The Federal Government has faulted claims that the proposed Tax Reform Bills currently under consideration in the National Assembly will lead to the dissolution of key federal agencies.

In a press statement by Bayo Onanuga, Special Adviser to the President on Information and Strategy, the Presidency clarified that the bills do not recommend the closure of the Tertiary Education Trust Fund (TETFund), the National Agency for Science and Engineering Infrastructure (NASENI), nor the National Information Technology Development Agency (NITDA).

Bayo Onanuga expressed concern over what he called misinformation and politically charged rhetoric surrounding the bills.

Addressing the speculation, he stated, “Contrary to the false claims being spread, the bills do not propose that NASENI, TETFund, and NITDA will cease to exist in 2029 after the bills’ passage.”

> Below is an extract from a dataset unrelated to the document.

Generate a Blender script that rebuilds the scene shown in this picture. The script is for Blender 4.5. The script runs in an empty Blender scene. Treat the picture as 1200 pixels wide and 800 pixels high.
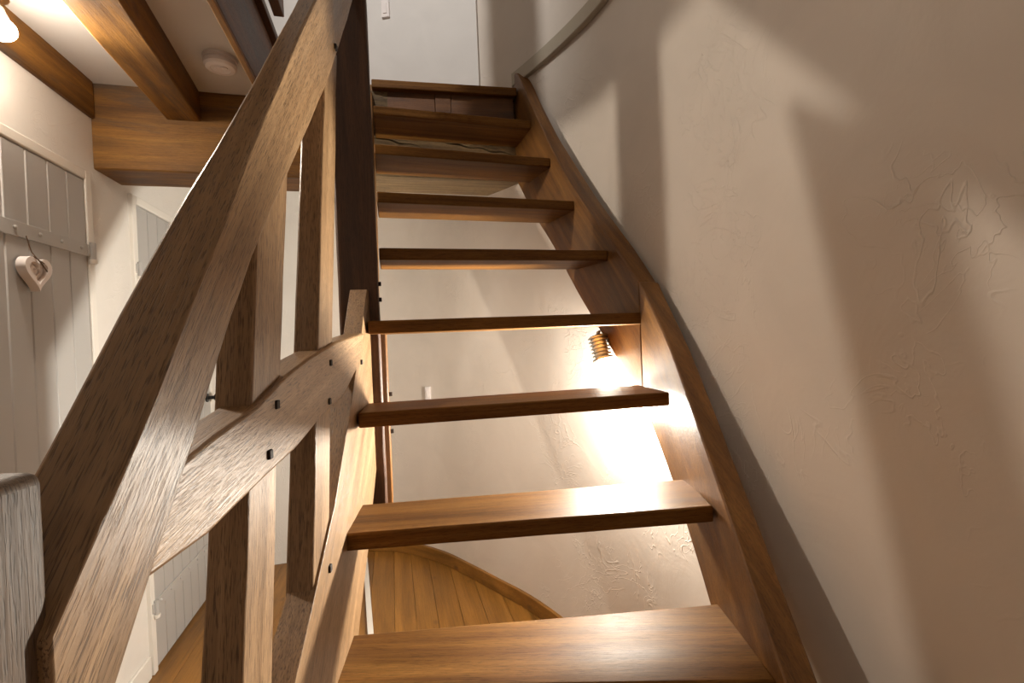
import bpy, bmesh, math, random
from mathutils import Vector, Matrix, noise
random.seed(7)
SC = bpy.context.scene
COL = SC.collection
# ---------------------------------------------------------------- frames
# World = the house: x across the hall (left wall at -1.03), y along it, z up, lower floor at z 0.
# The lower flight of the stair is turned from the house by HA; W() takes its (x, y, z) to the world.
HA = math.radians(14.4)
CS, SN = math.cos(HA), math.sin(HA)
def W(x, y, z=0.0):
    return Vector((x * CS + y * SN, -x * SN + y * CS, z))
EYE = 1.35
# ---------------------------------------------------------------- camera
th, de = math.radians(2.35), math.radians(-.52)
Fh = W(0, 1); Rh = W(1, 0); Zv = Vector((0, 0, 1))
F = Fh * math.cos(de) + Zv * math.sin(de)
U0 = Zv * math.cos(de) - Fh * math.sin(de)
Rc = Rh * math.cos(th) - U0 * math.sin(th)
Uc = Rh * math.sin(th) + U0 * math.cos(th)
cd = bpy.data.cameras.new('camera'); cam = bpy.data.objects.new('camera', cd); COL.objects.link(cam)
cd.sensor_width = 36; cd.lens = 16.5; cd.clip_start = .02
m = Matrix((Rc, Uc, -F)).transposed().to_4x4(); m.translation = (0, 0, EYE); cam.matrix_world = m
SC.camera = cam
# ---------------------------------------------------------------- world, exposure
w = bpy.data.worlds.new('world'); SC.world = w; w.use_nodes = True
w.node_tree.nodes['Background'].inputs[0].default_value = (1, .9, .8, 1)
w.node_tree.nodes['Background'].inputs[1].default_value = .02
SC.view_settings.view_transform = 'Standard'; SC.view_settings.look = 'None'
SC.view_settings.gamma = 1; SC.view_settings.use_curve_mapping = False
SC.view_settings.exposure = 0.13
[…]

Onanuga explained that the tax reforms aim to consolidate certain earmarked taxes on businesses into a single tax, which would then be distributed to these agencies in phases.

He stressed that these agencies would continue to receive funding through budgetary allocations.

“The proposal, as outlined in Section 59(3) of the Nigeria Tax Bill, seeks only to consolidate some of the earmarked taxes on companies and replace them with a single tax to be shared with key agencies as beneficiaries in a phased manner until 2030,” he noted.

The statement also addressed concerns about regional disparities, with Onanuga emphasizing that the reforms would not disproportionately benefit certain regions.

“The tax reform bills will not make Lagos or Rivers wealthier while impoverishing other parts of the country, as has been irresponsibly suggested. The bills will not harm the economy of any region,” he said.

Onanuga further clarified that the reforms are designed to create a more conducive business environment for all Nigerians, particularly the disadvantaged.

He highlighted the long-standing complaints from businesses about Nigeria’s complex tax system, which he said has deterred investment and hindered economic growth.

“The existing tax regime, marked by multiple levies, has made Nigeria less attractive to investors and stunted the growth of businesses. Some companies have even been forced to relocate. This trend must be reversed if we are to secure prosperity for our people,” he stated.

The Presidency urged stakeholders, including governors, traditional rulers, civil society organizations, and the general public to engage in the upcoming public hearings organized by the National Assembly.

Onanuga also cautioned leaders against making inflammatory statements, saying, “At a time when the public looks to leaders for guidance on important matters like the Tax Reform Bills, it is crucial for leaders to exercise restraint in their public remarks to prevent further political division.”

The statement reaffirmed the government’s commitment to fostering an inclusive dialogue on the tax reform bills. Onanuga emphasized the urgency of updating Nigeria’s tax laws, stating, “The need to update our outdated tax laws and administration is clear our current system is ineffective in fostering the growth and development we desire for our country.”

President Bola Tinubu’s administration has positioned the tax reform agenda as a key initiative for simplifying tax administration, attracting investment, and promoting sustainable economic growth.